Advocate Editorial Board opinion: Transparency is vital to earn public trust

By the Advocate Editorial Board
March 18, 2014 at 5 p.m.
Updated March 17, 2014 at 10:18 p.m.

Transparency is an essential quality for any level of government. From the U.S. Legislature down to local city councils, people need to be able to know what their elected representatives are doing and how decisions are being made.

Victoria County is making a step forward in this area. On March 10, the commissioners court voted in favor of using a new software to broadcast public meetings, such as the weekly Monday morning meetings, live on the Victoria County website. The move will do away with long-form, typed minutes, and the recording will become the official record.

We applaud the commissioners court for taking this much-needed step to increase transparency and availability of information to the public. The Victoria City Council has been using this method for a while, and it is a useful tool for those who are not able to attend meetings in person. When the controversy over the May 2013 City Council election results erupted into a controversy in the middle of a special meeting, residents were able to go to the city's website and watch the full meeting and controversy as it played out. We hope such an incident or any other major controversy never develops at the county level, but if it does, we are glad to know that residents will be able to review the footage and see how their elected officials are behaving in their positions.
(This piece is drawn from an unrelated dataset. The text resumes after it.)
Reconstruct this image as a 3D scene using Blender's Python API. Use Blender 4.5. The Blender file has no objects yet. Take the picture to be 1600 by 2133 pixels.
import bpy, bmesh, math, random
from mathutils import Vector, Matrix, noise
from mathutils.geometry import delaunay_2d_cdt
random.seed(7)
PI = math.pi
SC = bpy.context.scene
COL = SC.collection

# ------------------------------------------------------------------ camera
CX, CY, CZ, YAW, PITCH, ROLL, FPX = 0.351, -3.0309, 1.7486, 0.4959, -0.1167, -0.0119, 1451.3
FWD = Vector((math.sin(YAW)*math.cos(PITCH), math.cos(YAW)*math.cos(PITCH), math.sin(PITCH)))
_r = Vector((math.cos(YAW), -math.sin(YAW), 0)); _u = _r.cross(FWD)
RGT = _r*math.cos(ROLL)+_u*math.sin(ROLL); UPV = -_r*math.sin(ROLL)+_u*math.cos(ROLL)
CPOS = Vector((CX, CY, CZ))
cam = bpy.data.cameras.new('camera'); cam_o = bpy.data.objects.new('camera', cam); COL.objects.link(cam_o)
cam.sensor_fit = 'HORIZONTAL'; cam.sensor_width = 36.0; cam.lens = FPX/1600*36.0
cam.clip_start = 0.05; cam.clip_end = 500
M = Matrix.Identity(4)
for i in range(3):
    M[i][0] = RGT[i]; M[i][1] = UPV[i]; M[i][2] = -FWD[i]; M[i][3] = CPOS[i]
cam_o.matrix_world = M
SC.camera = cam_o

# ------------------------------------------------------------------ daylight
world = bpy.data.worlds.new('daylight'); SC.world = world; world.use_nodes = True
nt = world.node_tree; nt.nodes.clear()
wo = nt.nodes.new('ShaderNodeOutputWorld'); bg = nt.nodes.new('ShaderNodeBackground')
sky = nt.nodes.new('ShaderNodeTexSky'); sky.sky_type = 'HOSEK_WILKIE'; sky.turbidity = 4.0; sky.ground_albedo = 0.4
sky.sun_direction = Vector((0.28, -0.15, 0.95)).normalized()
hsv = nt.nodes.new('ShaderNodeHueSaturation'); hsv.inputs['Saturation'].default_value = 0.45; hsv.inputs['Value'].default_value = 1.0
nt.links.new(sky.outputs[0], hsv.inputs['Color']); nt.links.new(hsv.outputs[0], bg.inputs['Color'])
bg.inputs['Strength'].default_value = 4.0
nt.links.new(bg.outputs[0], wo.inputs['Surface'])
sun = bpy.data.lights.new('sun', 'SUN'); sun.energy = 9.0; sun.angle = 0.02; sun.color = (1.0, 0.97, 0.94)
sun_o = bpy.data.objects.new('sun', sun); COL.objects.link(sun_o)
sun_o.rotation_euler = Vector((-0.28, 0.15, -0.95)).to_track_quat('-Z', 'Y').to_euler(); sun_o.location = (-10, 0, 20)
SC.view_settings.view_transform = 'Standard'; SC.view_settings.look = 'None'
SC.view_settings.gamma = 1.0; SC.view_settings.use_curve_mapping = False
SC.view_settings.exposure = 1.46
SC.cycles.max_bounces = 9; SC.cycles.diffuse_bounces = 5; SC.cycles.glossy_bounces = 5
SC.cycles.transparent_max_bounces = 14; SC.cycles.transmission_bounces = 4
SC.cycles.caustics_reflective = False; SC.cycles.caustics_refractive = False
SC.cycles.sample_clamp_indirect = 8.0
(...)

Some of the commissioners have expressed concerns that human error could result in the broadcasting of meetings that are meant to be held in closed session. We understand this concern, but there are simple steps that can be taken to ensure this does not happen. The simplest solution is for commissioners to have a separate meeting space specifically for closed sessions that does not have a camera or any other broadcasting equipment installed in the room. When it is time for closed session discussions, the commissioners court can simply step into the private meeting room and hold their discussion with total confidence that the discussion will not accidentally be broadcast.

The commissioners court makes decisions every week that can have a profound effect on our daily lives. It is essential that we, the taxpayers, know we can trust the decisions being made. Offering an online broadcast of meetings with a recording posted afterward is a step in the right direction, and we are grateful for this decision and the openness it implies. As journalists, we appreciate the value of this access, and we hope residents will use this service well.

This editorial reflects the views of the Victoria Advocate's editorial board.